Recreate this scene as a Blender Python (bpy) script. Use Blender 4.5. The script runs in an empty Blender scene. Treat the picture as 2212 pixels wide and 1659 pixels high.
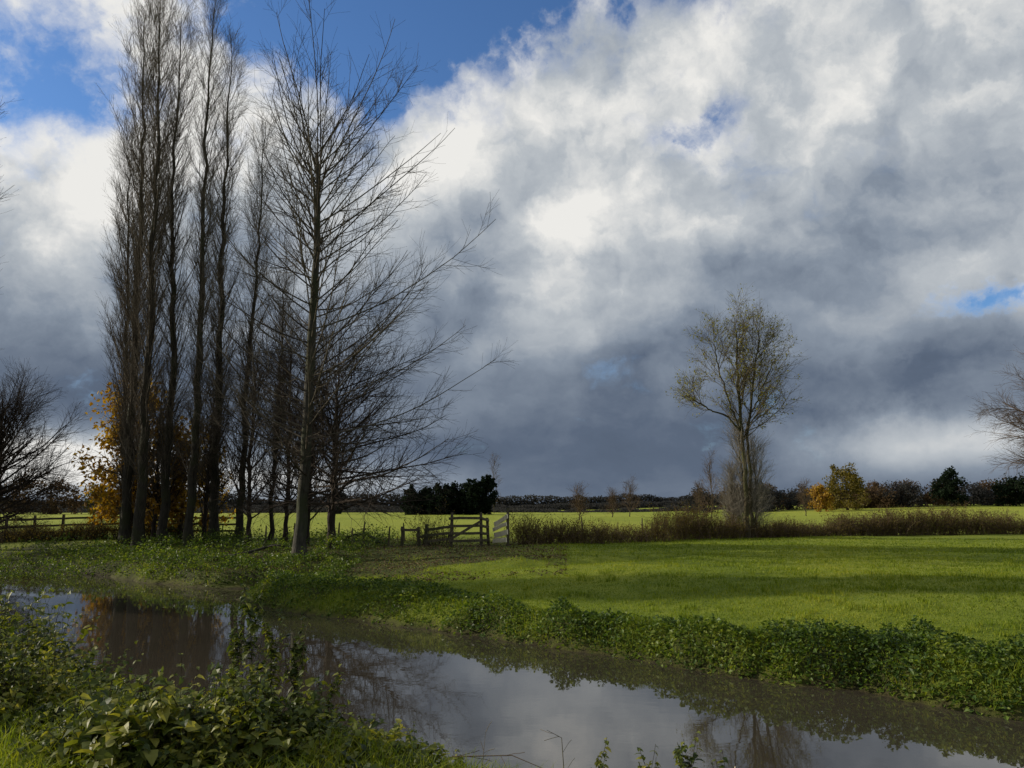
import bpy, math
import numpy as np
from mathutils import Vector

scene = bpy.context.scene
COL = scene.collection
rad = math.radians

# ------------------------------------------------------------------ helpers
def vnoise(x, y, seed=0):
    x = np.asarray(x, float); y = np.asarray(y, float)
    xi = np.floor(x).astype(np.int64); yi = np.floor(y).astype(np.int64)
    fx = x - xi; fy = y - yi
    fx = fx*fx*(3-2*fx); fy = fy*fy*(3-2*fy)
    def h(a, b):
        v = (a*374761393 + b*668265263 + seed*974126177) & 0xffffffff
        v = ((v ^ (v >> 13)) * 1274126177) & 0xffffffff
        return ((v ^ (v >> 16)) & 0xffff) / 65535.0
    return (h(xi, yi)*(1-fx)+h(xi+1, yi)*fx)*(1-fy)+(h(xi, yi+1)*(1-fx)+h(xi+1, yi+1)*fx)*fy

def fbm(x, y, s, seed=0, octv=4):
    t = 0; a = .5; tot = 0
    for o in range(octv):
        t = t + a*vnoise(np.asarray(x)*s, np.asarray(y)*s, seed+o*17); tot += a
        a *= .5; s *= 2.03
    return t/tot

def sm(a, b, x):
    t = np.clip((x-a)/(b-a), 0, 1)
    return t*t*(3-2*t)

def nrm(v):
    return v/(np.linalg.norm(v, axis=-1, keepdims=True)+1e-9)

class MB:
    def __init__(s): s.v = []; s.f = []; s.n = 0
    def add(s, V, F):
        s.v.append(np.asarray(V, float).reshape(-1, 3)); s.f.append(np.asarray(F, np.int64)+s.n); s.n += len(s.v[-1])
    def mesh(s, name, mat, smooth=True, origin=(0, 0, 0)):
        V = np.concatenate(s.v)-np.array(origin)
        me = bpy.data.meshes.new(name)
        loops = np.concatenate([f.ravel() for f in s.f])
        sizes = np.concatenate([np.full(len(f), f.shape[1]) for f in s.f])
        starts = np.concatenate([[0], np.cumsum(sizes)[:-1]])
        me.vertices.add(len(V)); me.vertices.foreach_set("co", V.astype(np.float32).ravel())
        me.loops.add(len(loops)); me.loops.foreach_set("vertex_index", loops.astype(np.int32))
        me.polygons.add(len(sizes)); me.polygons.foreach_set("loop_start", starts.astype(np.int32))
        me.polygons.foreach_set("use_smooth", np.full(len(sizes), smooth, bool))
        me.update(calc_edges=True); me.validate()
        me.materials.append(mat)
        return me

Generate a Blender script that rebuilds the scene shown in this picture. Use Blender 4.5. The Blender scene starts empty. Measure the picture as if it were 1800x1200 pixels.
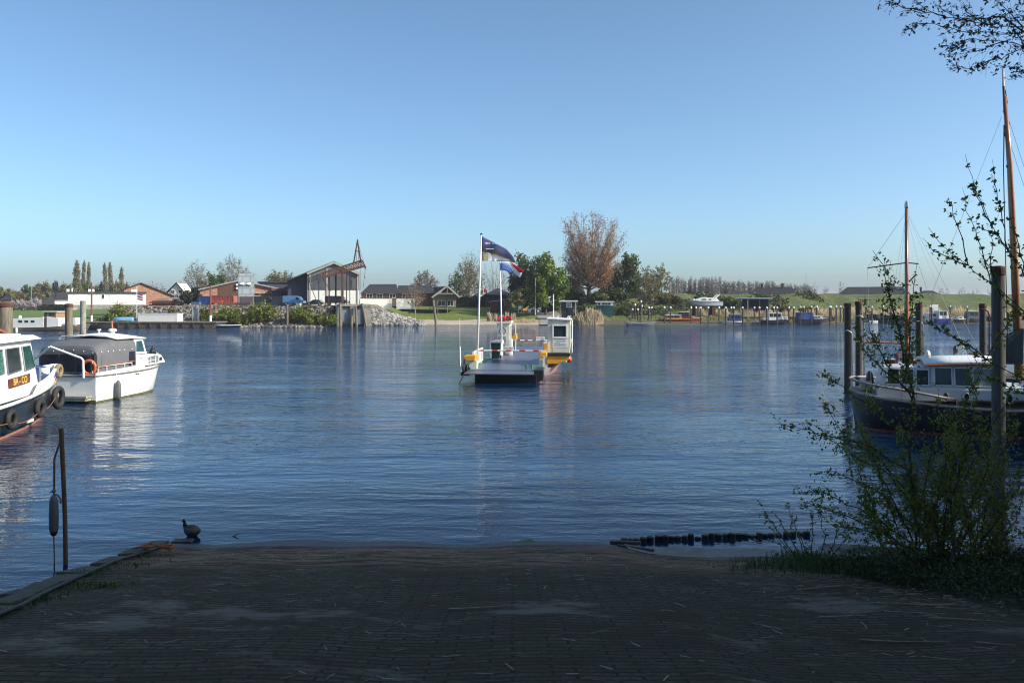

---+---

## TO BE DONE
The records above must be printed exactly; the pictures stay out.

## RESULT
Recreate this scene as a Blender Python (bpy) script. Use Blender 4.5. The script runs in an empty Blender scene. Treat the picture as 2212 pixels wide and 1659 pixels high.
import bpy, math
import numpy as np
from mathutils import Vector

scene = bpy.context.scene
COL = scene.collection
rad = math.radians

# ------------------------------------------------------------------ helpers
def vnoise(x, y, seed=0):
    x = np.asarray(x, float); y = np.asarray(y, float)
    xi = np.floor(x).astype(np.int64); yi = np.floor(y).astype(np.int64)
    fx = x - xi; fy = y - yi
    fx = fx*fx*(3-2*fx); fy = fy*fy*(3-2*fy)
    def h(a, b):
        v = (a*374761393 + b*668265263 + seed*974126177) & 0xffffffff
        v = ((v ^ (v >> 13)) * 1274126177) & 0xffffffff
        return ((v ^ (v >> 16)) & 0xffff) / 65535.0
    return (h(xi, yi)*(1-fx)+h(xi+1, yi)*fx)*(1-fy)+(h(xi, yi+1)*(1-fx)+h(xi+1, yi+1)*fx)*fy

def fbm(x, y, s, seed=0, octv=4):
    t = 0; a = .5; tot = 0
    for o in range(octv):
        t = t + a*vnoise(np.asarray(x)*s, np.asarray(y)*s, seed+o*17); tot += a
        a *= .5; s *= 2.03
    return t/tot

def sm(a, b, x):
    t = np.clip((x-a)/(b-a), 0, 1)
    return t*t*(3-2*t)

def nrm(v):
    return v/(np.linalg.norm(v, axis=-1, keepdims=True)+1e-9)

class MB:
    def __init__(s): s.v = []; s.f = []; s.n = 0
    def add(s, V, F):
        s.v.append(np.asarray(V, float).reshape(-1, 3)); s.f.append(np.asarray(F, np.int64)+s.n); s.n += len(s.v[-1])
    def mesh(s, name, mat, smooth=True, origin=(0, 0, 0)):
        V = np.concatenate(s.v)-np.array(origin)
        me = bpy.data.meshes.new(name)
        loops = np.concatenate([f.ravel() for f in s.f])
        sizes = np.concatenate([np.full(len(f), f.shape[1]) for f in s.f])
        starts = np.concatenate([[0], np.cumsum(sizes)[:-1]])
        me.vertices.add(len(V)); me.vertices.foreach_set("co", V.astype(np.float32).ravel())
        me.loops.add(len(loops)); me.loops.foreach_set("vertex_index", loops.astype(np.int32))
        me.polygons.add(len(sizes)); me.polygons.foreach_set("loop_start", starts.astype(np.int32))
        me.polygons.foreach_set("use_smooth", np.full(len(sizes), smooth, bool))
        me.update(calc_edges=True); me.validate()
        me.materials.append(mat)
        return me

Generate a Blender script that rebuilds the scene shown in this picture. Use Blender 4.5. The Blender scene starts empty. Measure the picture as if it were 1800x1200 pixels.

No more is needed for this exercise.